Saturday, 3 March 2012

David Cameron: Rebekah, the Horse & the Prime Minister...masking the truth

Let's face it, the last lot in the Labour government behaved more like the communist elite in days of old. This current Coalition government isn't much better and the Prime Minister, David Cameron, takes the biscuit with his earnest efforts to hide his upper-class lifestyle from the common people.

David Cameron is a toff. Everybody knows that. It doesn't make him a bad person. However, what's making him a shifty dishonest one is his desire to pretend to be other than he is. His pretence at being just Dave, as if he spent his weekends in Downing Street putting up B&Q shelves, has never really found acceptance.

However, for quite a long time he hid the level of his deeply-entrenched friendships with the media class very well, but his I-may-have-ridden-that-horse-or-maybe-not-oh okay-now-that-I-have-been-found-out-I-remember-I-did utterances have shown a Prime Minister with a fixation on masking the truth when it suits him. There's a touch of the Tony Blair "I'm a pretty straight sort of guy" whiff beginning to linger around the current occupant of No.10.

For those not up to speed, the Prime Minister had more than a passing acquaintance with Rebekah Brooks, the former News of The World editor. Both have homes within a short distance of each other and were socially active members of the Chipping North set until the News International phone hacking scandal came to prominence, ending the discreet dinners and fireside chats.

It turns out Mrs Brooks was loaned a retired horse by the Metropolitan Police between 2008 and 2010. This was the very same force investigating the hacking scandal.

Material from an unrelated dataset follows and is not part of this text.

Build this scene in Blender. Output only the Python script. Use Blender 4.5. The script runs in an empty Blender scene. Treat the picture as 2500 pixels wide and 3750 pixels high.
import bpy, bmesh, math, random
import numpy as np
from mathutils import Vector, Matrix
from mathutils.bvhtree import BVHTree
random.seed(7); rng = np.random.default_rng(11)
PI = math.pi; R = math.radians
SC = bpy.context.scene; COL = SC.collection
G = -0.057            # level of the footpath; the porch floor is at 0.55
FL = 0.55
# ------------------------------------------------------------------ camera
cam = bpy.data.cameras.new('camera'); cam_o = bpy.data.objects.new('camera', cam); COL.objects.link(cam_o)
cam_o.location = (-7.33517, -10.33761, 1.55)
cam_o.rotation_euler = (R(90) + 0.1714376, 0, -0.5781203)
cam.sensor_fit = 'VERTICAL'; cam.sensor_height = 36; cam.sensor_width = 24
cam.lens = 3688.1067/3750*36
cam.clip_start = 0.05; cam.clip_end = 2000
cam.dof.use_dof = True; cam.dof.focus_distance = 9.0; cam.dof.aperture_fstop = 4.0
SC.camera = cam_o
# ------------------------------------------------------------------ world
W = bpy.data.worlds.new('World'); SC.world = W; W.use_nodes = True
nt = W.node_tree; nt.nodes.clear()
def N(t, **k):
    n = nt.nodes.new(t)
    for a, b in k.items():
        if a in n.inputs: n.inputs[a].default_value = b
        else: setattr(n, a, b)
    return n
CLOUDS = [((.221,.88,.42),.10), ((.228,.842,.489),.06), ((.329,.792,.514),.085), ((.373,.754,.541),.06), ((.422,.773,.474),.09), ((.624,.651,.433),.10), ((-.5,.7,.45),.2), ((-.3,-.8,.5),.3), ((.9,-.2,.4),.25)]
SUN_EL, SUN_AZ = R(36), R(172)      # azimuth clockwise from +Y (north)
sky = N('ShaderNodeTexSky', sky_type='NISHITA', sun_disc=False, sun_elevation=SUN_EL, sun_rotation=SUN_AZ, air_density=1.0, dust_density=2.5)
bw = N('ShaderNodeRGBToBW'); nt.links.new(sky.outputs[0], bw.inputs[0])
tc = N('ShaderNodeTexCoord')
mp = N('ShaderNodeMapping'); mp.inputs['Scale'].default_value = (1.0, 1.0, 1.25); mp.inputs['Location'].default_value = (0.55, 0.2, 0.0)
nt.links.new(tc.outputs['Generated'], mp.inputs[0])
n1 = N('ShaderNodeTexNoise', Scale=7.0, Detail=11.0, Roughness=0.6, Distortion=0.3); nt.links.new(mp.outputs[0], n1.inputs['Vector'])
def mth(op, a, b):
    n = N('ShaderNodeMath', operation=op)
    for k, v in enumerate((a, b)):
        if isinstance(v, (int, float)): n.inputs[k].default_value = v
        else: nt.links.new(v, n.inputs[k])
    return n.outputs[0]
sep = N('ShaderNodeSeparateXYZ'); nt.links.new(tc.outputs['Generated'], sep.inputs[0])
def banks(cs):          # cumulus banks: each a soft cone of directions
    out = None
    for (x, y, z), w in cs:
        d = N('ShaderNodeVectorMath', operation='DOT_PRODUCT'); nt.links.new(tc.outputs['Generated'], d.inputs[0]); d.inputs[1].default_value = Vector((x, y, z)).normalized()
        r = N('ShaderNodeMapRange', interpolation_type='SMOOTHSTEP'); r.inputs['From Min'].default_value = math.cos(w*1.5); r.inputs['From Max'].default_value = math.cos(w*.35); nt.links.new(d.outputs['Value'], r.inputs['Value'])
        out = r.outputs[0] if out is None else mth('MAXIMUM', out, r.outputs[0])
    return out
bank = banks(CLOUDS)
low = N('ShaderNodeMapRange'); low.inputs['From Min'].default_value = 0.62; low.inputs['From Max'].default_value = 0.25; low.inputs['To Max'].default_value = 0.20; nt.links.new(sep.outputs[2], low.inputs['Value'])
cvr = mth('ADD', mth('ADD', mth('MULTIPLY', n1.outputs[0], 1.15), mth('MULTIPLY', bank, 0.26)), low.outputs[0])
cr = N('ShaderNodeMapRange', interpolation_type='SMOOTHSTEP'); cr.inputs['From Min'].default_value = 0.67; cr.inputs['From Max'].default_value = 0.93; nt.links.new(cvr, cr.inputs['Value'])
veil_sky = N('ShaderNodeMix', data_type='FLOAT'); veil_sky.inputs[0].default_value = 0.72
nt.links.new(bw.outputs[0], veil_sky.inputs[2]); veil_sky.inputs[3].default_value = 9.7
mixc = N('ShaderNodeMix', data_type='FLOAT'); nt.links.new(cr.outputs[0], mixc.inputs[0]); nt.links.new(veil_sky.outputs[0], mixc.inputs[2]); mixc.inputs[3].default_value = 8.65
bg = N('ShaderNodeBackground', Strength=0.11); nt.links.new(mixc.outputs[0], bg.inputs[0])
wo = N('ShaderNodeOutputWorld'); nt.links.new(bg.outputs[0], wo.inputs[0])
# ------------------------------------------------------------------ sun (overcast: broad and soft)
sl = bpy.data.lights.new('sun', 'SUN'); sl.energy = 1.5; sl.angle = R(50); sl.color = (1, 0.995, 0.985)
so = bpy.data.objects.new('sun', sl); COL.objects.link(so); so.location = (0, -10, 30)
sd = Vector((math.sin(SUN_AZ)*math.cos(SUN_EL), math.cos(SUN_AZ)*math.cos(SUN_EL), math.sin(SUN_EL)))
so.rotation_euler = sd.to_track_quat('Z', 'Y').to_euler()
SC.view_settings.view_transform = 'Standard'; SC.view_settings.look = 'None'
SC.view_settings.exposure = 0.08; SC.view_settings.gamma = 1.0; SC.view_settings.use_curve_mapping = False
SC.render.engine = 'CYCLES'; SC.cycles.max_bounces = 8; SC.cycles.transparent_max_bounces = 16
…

It appears that loaning horses until a permanent home is found for them is a regular occurrence and one to be admired, but whether the same arrangement extends to the general population has yet to be established.

While the Prime Minister is now happy to confirm that he went riding with Mrs Brooks' husband and yes, did ride the police horse, he has denied that he and the former News International executive shared days out in the saddle.

It was never in the interest of News International, the police or the political classes for the phone hacking scandal to emerge into the public domain. It drew attention to the close relationship between politicians and the Rupert Murdoch empire in particular, but also the haves in the country who have direct access and influence over our political masters. There is nothing wrong with Mr Cameron being a member of the horsey set......so, the question is, why hide it?

There is an ingrained dishonesty and nervousness within the current government. While The Chancellor, George Osborne, bleats that in these times of financial hardship "we are all in it together", the truth is very different. Those at the very top of government are very rich, have little experience of the world outside politics and could never even imagine what it is like to live hand to mouth. They are scared when the proletariat get a glimpse their precious world of privilege. So, they make efforts to hide it.